* [What you will do]: Retype exactly the lines from the line containing "Recreate this scene" through the line containing "rad = math.radians", both included, and nothing more; skip the pictures.

* [Excerpted data]:

━━━━━━━━

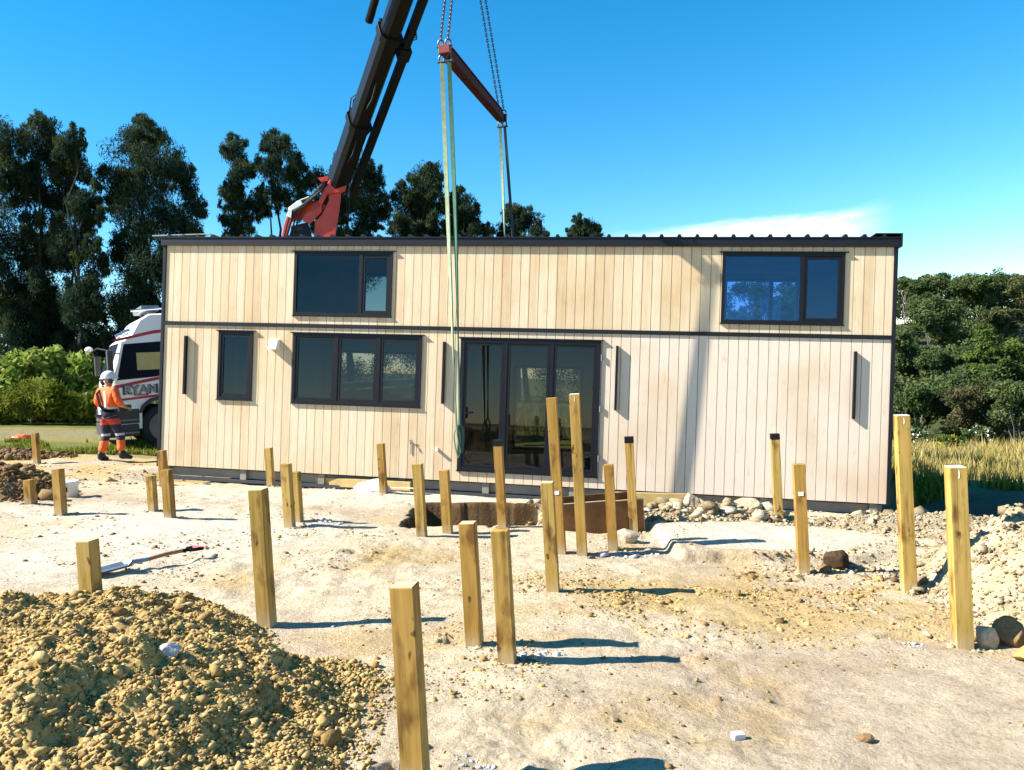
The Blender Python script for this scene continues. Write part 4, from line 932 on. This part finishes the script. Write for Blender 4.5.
skin_mesh('trousers', tj, [(0,1),(1,2),(2,3),(0,4),(4,5),(5,6)], [(.18,.135),.115,.085,.075,.11,.085,.075], trou_m, wk)
for s, a_, t_ in ((-1,J['al'],J['tl']), (1,J['ar'],J['tr'])):
    a_ = np.array(a_); t_ = np.array(t_); hl = a_ - nrm(t_-a_)*.05; hl[2] = .045; t2 = t_ + nrm((t_-a_)*(1,1,0))*.06; t2[2] = .04
    skin_mesh('boot', [a_+(0,0,.12), a_, hl, t_+(0,0,.005), t2], [(0,1),(1,2),(1,3),(3,4)], [.062,.060,.045,(.052,.045),(.045,.035)], M['boot'], wk, 2, 1)
bm = bmesh.new(); bmesh.ops.create_uvsphere(bm, u_segments=24, v_segments=14, radius=1)
bmesh.ops.delete(bm, geom=[v for v in bm.verts if v.co.z < -.12], context='VERTS')
for v in bm.verts: v.co = Vector((v.co.x*.135, v.co.y*.155+.05, max(v.co.z, -.02)*.15+1.655))
me = bpy.data.meshes.new('helmet'); bm.to_mesh(me); bm.free(); hel = link('helmet', me, M['helmet'], wk, True)
b = MB(); b.add([(.15*math.cos(a)*1.02, .172*math.sin(a)*(1.18 if math.sin(a) > 0 else 1)+.05, z_) for z_ in (1.643,1.655) for a in np.linspace(0,2*PI,24,endpoint=False)], [(i,(i+1)%24,24+(i+1)%24,24+i) for i in range(24)]+[tuple(range(24))[::-1], tuple(range(24,48))]); b.build('brim', M['helmet'], hel)
b = MB(); b.tube([(-.09,.0,1.52),(-.10,-.04,1.60)], .035, 8); b.tube([(.09,.0,1.55),(.105,.02,1.63)], .045, 10); b.build('ear_muffs', M['remote'], wk)
b = MB()
for p0, p1 in (((-.14,.03,1.50),(-.13,-.135,1.36)),((-.13,-.135,1.36),(-.02,-.165,1.12)),((-.02,-.165,1.12),(.05,-.15,1.02)),((.05,-.15,1.02),(.19,-.03,.99))): b.beam(p0, p1, .06, .014, (0,-1,.2))
b.build('shoulder_strap', M['strap'], wk)
for x_ in (.10,):
    b = MB(); b.beam((x_,-.152,1.08),(x_*1.1,-.152,1.40),.05,.008,(0,-1,0)); b.build('reflective_brace', M['sack'], wk)
b = MB(); b.box(-.19,.17,.24,.40,.96,1.10); b.build('remote_control', M['remote'], wk, .02)
b = MB(); b.tube([(-.19,.30,1.10),(-.33,.30,1.13),(-.42,.22,1.06),(-.41,.16,.96),(-.30,.2,.94),(-.19,.28,.97)], .018, 8); b.build('guard_rail', M['remote'], wk)

# ------------------------------------------------------------------ small things lying about
bk = empty('bucket', gp(-6.20, 10.62), 0, 'white plastic bucket with a dark print standing behind a short post at the left', 'bucket')
mb = MB(); n_ = 24
V = [(r_*math.cos(2*PI*i/n_), r_*math.sin(2*PI*i/n_), z_) for r_, z_ in ((.10,0),(.125,.20),(.132,.205),(.132,.225),(.118,.225),(.095,.02)) for i in range(n_)]
mb.add(V, [(j*n_+i, j*n_+(i+1) % n_, (j+1)*n_+(i+1) % n_, (j+1)*n_+i) for j in range(5) for i in range(n_)] + [tuple(range(n_))[::-1], tuple(5*n_+i for i in range(n_))]); mb.build('tub', M['white'], bk, 0, True)
mb = MB(); mb.tube([(.13*math.cos(a), .0+.02*math.sin(a), .20+.10*math.sin(a)) for a in np.linspace(0, PI, 12)], .004, 6); mb.build('handle', M['greymetal'], bk)
mb = MB(); mb.add([(.1165*math.cos(a), .1165*math.sin(a), z_) if z_ < .1 else (.122*math.cos(a), .122*math.sin(a), z_) for z_ in (.09,.155) for a in np.linspace(-2.2,-1.2,8)], [(i,i+1,9+i,8+i) for i in range(7)]); mb.build('print_patch', M['blacktop'], bk)
sh = empty('shovel', gp(-3.62, 6.46), 0, 'long handled shovel with steel blade and pink grip lying behind the near clay heap', 'shovel')
s0 = np.array(gp(-3.62,6.46)); s1 = np.array(gp(-3.42,6.74,.05)) - s0; s2 = np.array(gp(-3.25,7.0,.09)) - s0; s3 = np.array(gp(-3.08,7.30,.10)) - s0
bl = []; dvec = nrm(s1*(1,1,0)); sv_ = np.array((-dvec[1], dvec[0], 0))
for t_, wd in ((0,.085),(.12,.105),(.30,.105),(.34,.04)):
    for k, zz in ((-1,.045),(-.5,.022),(0,.018),(.5,.022),(1,.045)): bl.append(dvec*t_ + sv_*wd*k + (0,0,zz+.02*t_))
mb = MB(); mb.add(bl + [p-(0,0,.004) for p in map(np.array, bl)], [(j*5+i,j*5+i+1,(j+1)*5+i+1,(j+1)*5+i) for j in range(3) for i in range(4)] + [(20+(j+1)*5+i,20+(j+1)*5+i+1,20+j*5+i+1,20+j*5+i) for j in range(3) for i in range(4)]); mb.build('blade', M['bladesteel'], sh)
mb = MB(); mb.tube([dvec*.31+(0,0,.03), s1*.95+(0,0,.02), s2*.45+s1*.55], [.016,.02,.019], 8); mb.build('socket', M['bladesteel'], sh)
mb = MB(); mb.tube([s2*.45+s1*.55, s2, s2*.5+s3*.5], .018, 8); mb.build('shaft', M['shaft'], sh)
hd_ = nrm(s3-s2); hs_ = nrm(np.cross(hd_, (0,0,1)))
mb = MB(); mb.tube([s2*.5+s3*.5, s2*.3+s3*.7, s3*.8+s2*.2+hs_*.06, s3+hs_*.065], .017, 8); mb.tube([s2*.3+s3*.7, s3*.8+s2*.2-hs_*.06, s3-hs_*.065], .017, 8); mb.build('grip_fork', M['strap'], sh)
mb = MB(); mb.tube([s3+hs_*.075, s3-hs_*.075], .020, 8); mb.build('grip', M['pink'], sh)
def plank(label, a, b, w_, h_, m=None, yaw=0):
    a = np.array(a); b = np.array(b); mb = MB(); mb.beam((0,0,0), b-a, w_, h_); o = mb.build('timber_plank', m or M['plank'], None, .003); o.location = a; return tag(o, label, 'plank', 'loose timber planks')
plank('long yellow plank lying along the foot of the house under the triple window', gp(-3.62,13.0,.16), gp(-1.72,12.35,.13), .05, .14)
plank('yellow plank behind the rubble row, right of the brown box', gp(1.35,10.75,.13), gp(2.32,10.6,.14), .05, .19)
mb = MB(); mb.beam((0,0,0),(.55,-.08,-.03),.03,.012); o = mb.build('timber_batten', M['sack']); o.location = gp(-2.0,11.9,.05); tag(o, 'thin pale batten on the ground at the foot of the house left of the pit', 'batten')
fx = empty('formwork_box', gp(.95, 9.15, -.09), math.radians(7), 'rust brown open topped box of sheet panels standing behind the middle posts', 'box')
for nm, bx in (('front_panel',(-.50,.04,-.30,-.28,-.12,.46)),('front_panel',(.045,.46,-.30,-.28,-.12,.45)),('rear_panel',(-.50,.46,.28,.30,-.1,.45)),('side_panel',(-.50,-.48,-.279,.279,-.1,.45)),('side_panel',(.44,.46,-.279,.279,-.1,.45))):
    b = MB(); b.box(*bx); b.build(nm, M['rustply'], fx, .002)
for bx in ((-.50,.04,-.302,-.278,.462,.470),(.045,.46,-.302,-.278,.452,.460),(.462,.468,-.302,-.27,.0,.452)):
    b = MB(); b.box(*bx); b.build('raw_edge', M['rawedge'], fx)
b = MB(); b.box(.03,.075,-.335,-.302,-.1,.44); b.build('batten', M['rustply'], fx)
def crumple(name, label, cat, x, y, sx, sy, sz, m, seed):
    r = np.random.default_rng(seed); bm = bmesh.new(); bmesh.ops.create_icosphere(bm, subdivisions=4, radius=1)
    for v in bm.verts:
        p = np.array(v.co[:]); k = fbm(np.array([p[0]*2.2+seed]), np.array([p[1]*2.2+p[2]*1.7]), 4, seed)[0]
        v.co = Vector((p[0]*sx*(1+.3*k), p[1]*sy*(1+.3*k), max(p[2], -.35)*sz*(1+.5*k)))
    me = bpy.data.meshes.new(name); bm.to_mesh(me); bm.free(); o = link(name, me, m, None, True); o.location = gp(x, y, sz*.3); o.rotation_euler = (0,0,-.4); return tag(o, label, cat)
crumple('sack', 'crumpled white sack on the ground under the long plank by the house', 'sack', -2.25, 11.8, .32, .12, .13, M['sack'], 5)
crumple('tarpaulin', 'flat bright orange sheet lying by the gravel drive at the far left', 'tarpaulin', -12.55, 19.6, .24, .2, .08, M['orangeplastic'], 6)

# ------------------------------------------------------------------ vegetation
def leaves(blobs, n, size, clump=.33, nclump=14, droop=0., aspect=1.8, shell=.55, flat=1.):
    """blobs: (centre, radii). Leaf faces gathered in clumps inside the blobs"""
    vol = np.array([np.prod(r)**(2/3) for _, r in blobs]); cnt = np.maximum(40, (n*vol/vol.sum())).astype(int); P_l = []; tone = []
    for (c, r), k in zip(blobs, cnt):
        c = np.asarray(c, float); r = np.asarray(r, float); nc = max(5, int(nclump))
        u = rng.normal(size=(nc,3)); u /= np.linalg.norm(u, axis=1)[:,None]; u *= (shell + (1-shell)*rng.random((nc,1)))**.8*rng.uniform(.72,1.08,(nc,1))
        cs = c + u*r; w_ = rng.uniform(.55,1.25,nc); which = rng.choice(nc, k, p=w_/w_.sum())
        off = rng.normal(size=(k,3)); off /= np.linalg.norm(off, axis=1)[:,None]; off *= (rng.random((k,1))**.45)
        rad = r.min()*clump*w_[which][:,None]*1.25
        P_l.append(cs[which] + off*rad*np.array((1,1,.8*flat)))
        ct = rng.random(nc); tone.append(np.clip(.78*ct[which] + .22*rng.random(k), 0, 1))
    P_ = np.concatenate(P_l); tone = np.concatenate(tone); k = len(P_)
    a = rng.normal(size=(k,3)); a[:,2] -= droop; a /= np.linalg.norm(a, axis=1)[:,None]
    b_ = rng.normal(size=(k,3)); b_ -= a*(a*b_).sum(1)[:,None]; b_ /= np.linalg.norm(b_, axis=1)[:,None]
    s = size*rng.uniform(.6,1.35,(k,1)); a = a*s*aspect; b_ = b_*s
    V = np.stack([P_-a*.5, P_+b_*.42, P_+a*.5, P_-b_*.42], 1).reshape(-1,3); F = np.arange(4*k).reshape(-1,4)
    return V, F, tone
def limb(mb, a, b, r0, r1, wob=.06, n=6):
    a = np.asarray(a, float); b = np.asarray(b, float); L = np.linalg.norm(b-a); pts = [a + (b-a)*i/n + rng.normal(0, wob*L/n*(0 if i in (0,n) else 1), 3) for i in range(n+1)]
    mb.tube(pts, list(np.linspace(r0, r1, n+1)), 6)
def tree(name, label, base, blobs, n, size, leafm, barkm, group, r0=.22, multi=1, cat='tree', **kw):
    base = np.asarray(base, float); root = empty(name, tuple(base), 0, label, cat, group); mb = MB()
    order = sorted(blobs, key=lambda q: -q[0][2]); topc = np.asarray(order[0][0])
    for t_ in range(multi):
        b0 = base + rng.normal(0, .25*(multi > 1), 3)*(1,1,0); tgt = np.asarray(order[t_ % len(order)][0]); tgt = tgt - (tgt-base)*(0,0,.06)
        limb(mb, b0-base-(0,0,.4), tgt-base, r0*(.8 if t_ == 0 else .6), .015, .10, 9)
    for c, r in blobs:
        c = np.asarray(c, float); f_ = np.clip(rng.uniform(.35,.7), 0, 1); st = base + (topc-base)*f_; st[2] = min(st[2], c[2]-.2*r[2])
        if name == 'she_oak_tree' and r[0] < .8: continue
        limb(mb, st-base, c-base, r0*.42*(1-f_*.5), .03)
        for _ in range(3): limb(mb, c-base, c-base+rng.normal(0,.38,3)*np.asarray(r), .035*r0/.22, .008, n=3)
    mb.build('trunk', barkm, root)
    V, F, A = leaves(blobs, n, size, **kw)
    link('crown', np_mesh('crown', V-base, F, A), leafm, root)
    return root
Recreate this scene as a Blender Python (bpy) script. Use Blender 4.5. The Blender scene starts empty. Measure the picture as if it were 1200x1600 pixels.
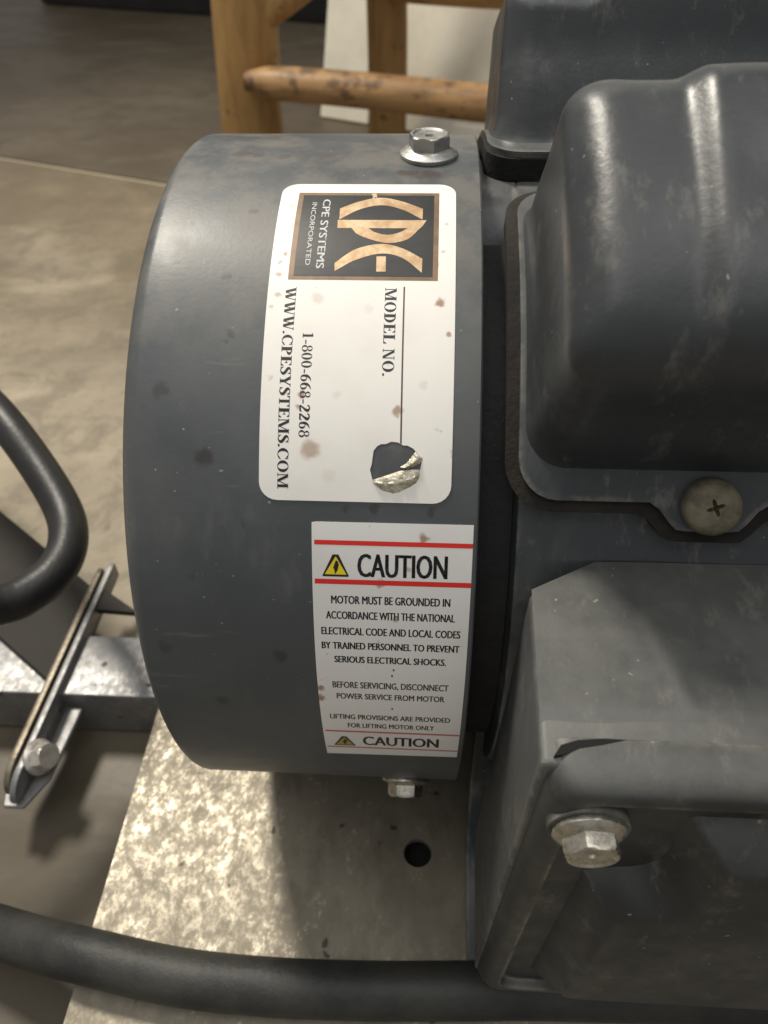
import bpy, bmesh, math, random
from mathutils import Vector, Matrix
random.seed(7)
S = bpy.context.scene
COL = S.collection
PI = math.pi
rad = math.radians

# ------------------------------------------------------------------ camera
cd = bpy.data.cameras.new('camera')
cam = bpy.data.objects.new('camera', cd); COL.objects.link(cam)
cl = Vector((0.00147471, -0.16386467, 0.13995365))
fw = Vector((-0.05084075, 0.71706578, -0.69514883))
rt = Vector((0.99838862, 0.05405959, -0.01725464))
uv = Vector((-0.02520674, 0.69490592, 0.71865874))
m = Matrix.Identity(4)
for i in range(3):
    m[i][0] = rt[i]; m[i][1] = uv[i]; m[i][2] = -fw[i]; m[i][3] = cl[i]
cam.matrix_world = m
cd.sensor_fit = 'VERTICAL'; cd.sensor_height = 36.0; cd.lens = 27.0
cd.clip_start = 0.01; cd.clip_end = 60
cd.dof.use_dof = True; cd.dof.focus_distance = 0.142; cd.dof.aperture_fstop = 24
S.camera = cam

# ------------------------------------------------------------------ world and lamps (indoor shop light)
W = bpy.data.worlds.new('World'); S.world = W; W.use_nodes = True
bg = W.node_tree.nodes['Background']
bg.inputs[0].default_value = (1.0, 0.985, 0.962, 1); bg.inputs[1].default_value = 0.35

def lamp(name, loc, target, sx, sy, power, color):
    d = bpy.data.lights.new(name, 'AREA'); d.shape = 'RECTANGLE'; d.size = sx; d.size_y = sy
    d.energy = power; d.color = color
    o = bpy.data.objects.new(name, d); COL.objects.link(o); o.location = loc
    o.rotation_euler = (Vector(target) - Vector(loc)).to_track_quat('-Z', 'Y').to_euler()
    return o
lamp('ceiling_lamp', (0.1, -0.40, 2.1), (0, -.1, 0), 2.4, 1.2, 17, (1.0, 0.985, 0.96))
sd = bpy.data.lights.new('work_lamp', 'SPOT'); sd.energy = 54; sd.color = (1.0, 0.925, 0.80); sd.spot_size = rad(106); sd.spot_blend = 1.0; sd.shadow_soft_size = .11
so = bpy.data.objects.new('work_lamp', sd); COL.objects.link(so); so.location = (-.43, .42, 1.0)
so.rotation_euler = (Vector((-.06, -.02, -.09)) - so.location).to_track_quat('-Z', 'Y').to_euler()
S.view_settings.view_transform = 'Standard'; S.view_settings.look = 'None'
S.view_settings.exposure = 0.0; S.view_settings.gamma = 1.0
S.cycles.use_denoising = True
S.cycles.max_bounces = 8

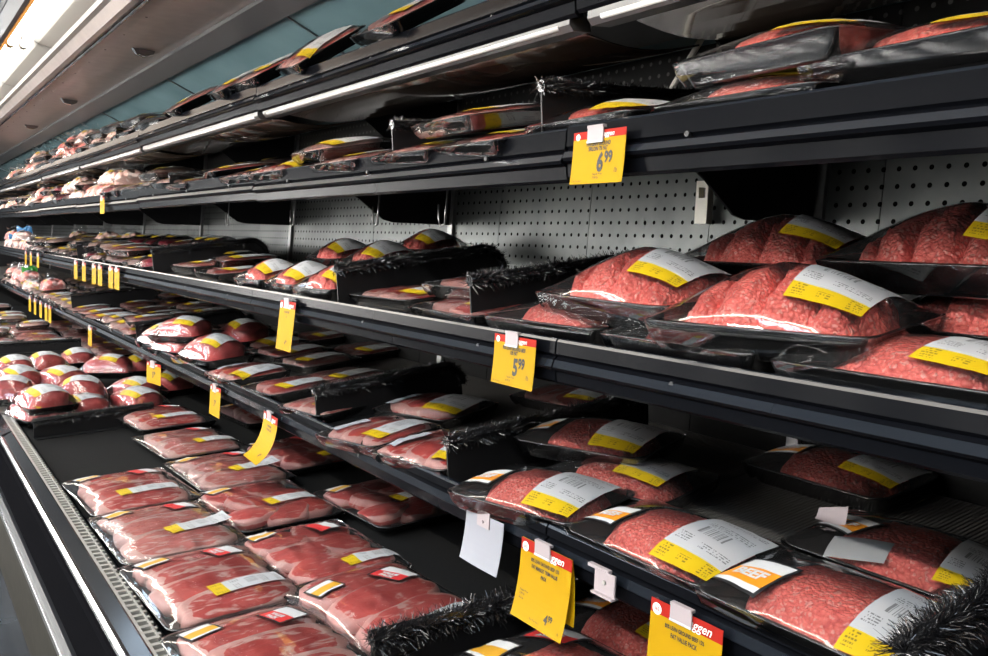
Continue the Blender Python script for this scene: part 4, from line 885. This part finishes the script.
# slotted uprights with shelf latches at the module joints
for k in range(NMOD):
    yj = JOINT0 + k * PITCH + .0
    b = MB(); b.prism([(WX(.62) - .012, .62), (WX(1.93) - .012, 1.93), (WX(1.93), 1.93), (WX(.62), .62)], yj - .014, yj + .014); cpart(b, 'upright', 'steel')
for s, yj, dz in (('S2', 1.36, .045), ('S1', 1.338, .10)):
    z = SH[s][0]
    xx = WX(z) - .02
    b = MB(); b.box(xx - .02, xx, yj - .018, yj + .018, z - .14 + dz, z - .08 + dz); b.box(xx - .02, xx, yj - .018, yj - .010, z - .08 + dz, z - .055 + dz); b.box(xx - .02, xx, yj + .010, yj + .018, z - .08 + dz, z - .055 + dz)
    b.box(xx - .02, xx, yj - .018, yj + .018, z - .055 + dz, z - .04 + dz); cpart(b, 'shelf_latch', 'whiteplastic')
# wire hooks below the second shelf
for yj in (2.02, 2.42, 3.1, 3.86):
    z = 1.50; xx = 1.28
    b = MB(); b.tube([(xx, yj, z + .05), (xx - .004, yj + .002, z - .05), (xx, yj + .01, z - .075), (xx, yj + .035, z - .08), (xx, yj + .045, z - .06), (xx, yj + .045, z - .02)], .003, 6); cpart(b, 'wire_hook', 'steel', True)
# canopy
zc = 2.10
b = MB(); b.prism([(.60, 2.115), (.635, 2.075), (.655, 2.075), (.69, 2.10), (.975, 2.10), (.985, 2.085), (1.02, 2.085), (1.02, 2.16), (.60, 2.16)], Y0, Y1); cpart(b, 'canopy_panel', 'canopy')
b = MB(); b.tube([(.683, Y0, 2.090), (.683, Y1, 2.090)], .0075, 10); cpart(b, 'canopy_rod', 'chrome', True)
b = MB(); b.prism([(.955, 2.099), (.955, 2.085), (1.03, 2.050), (1.035, 2.10)], Y0, Y1); cpart(b, 'canopy_rear_edge', 'canopydark')
b = MB(); b.prism([(.372, 2.16), (.372, 2.07), (.386, 2.07), (.396, 2.10), (.396, 2.16)], Y0, Y1); cpart(b, 'canopy_front_edge', 'canopydark')
b = MB(); b.prism([(.388, 2.07), (.396, 2.066), (.404, 2.085), (.404, 2.125), (.396, 2.125)], Y0, Y1); cpart(b, 'amber_strip', 'orangeedge')
b = MB(); b.box(.372, 1.7, Y0, Y1, 2.165, 2.20); cpart(b, 'canopy_top', 'blackmetal')
for yj in (3.68, 5.35, 6.84):
    b = MB(); b.prism([(.82, 2.099), (.835, 2.078), (.87, 2.072), (.90, 2.085), (.905, 2.099)], yj - .012, yj + .012); cpart(b, 'canopy_catch', 'chrome')
b0 = MB()
for k in range(26):
    yj = .5 + k * .33
    b0.tube([(.745, yj, 2.1005), (.745, yj, 2.0985)], .004, 8)
cpart(b0, 'canopy_screw', 'blackprint')
# mirror sheets leaning out from the back wall to the canopy
k = 0; yy = 4.06 - 4 * 1.41
while yy < Y1:
    b = MB(); b.prism([(1.575, 1.86), (1.035, 2.082), (1.033, 2.077), (1.572, 1.855)], yy + .002, yy + 1.41 - .002); cpart(b, 'mirror_sheet', 'mirror')
    b = MB(); b.prism([(1.575, 1.853), (1.033, 2.076), (1.031, 2.072), (1.573, 1.849)], yy - .004, yy + .004); cpart(b, 'mirror_seam', 'steel'); yy += 1.41
# small wire clips at the end of the case: ends
b = MB(); b.box(.33, 1.68, Y1, Y1 + .06, 0, 2.2); cpart(b, 'end_panel', 'blackmetal')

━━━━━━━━

* [Answer to the problem]:
Recreate this scene as a Blender Python (bpy) script. Use Blender 4.5. The Blender scene starts empty. Measure the picture as if it were 1200x1600 pixels.
import bpy, bmesh, math, random
from mathutils import Vector, Matrix
random.seed(7)
S = bpy.context.scene
COL = S.collection
PI = math.pi
rad = math.radians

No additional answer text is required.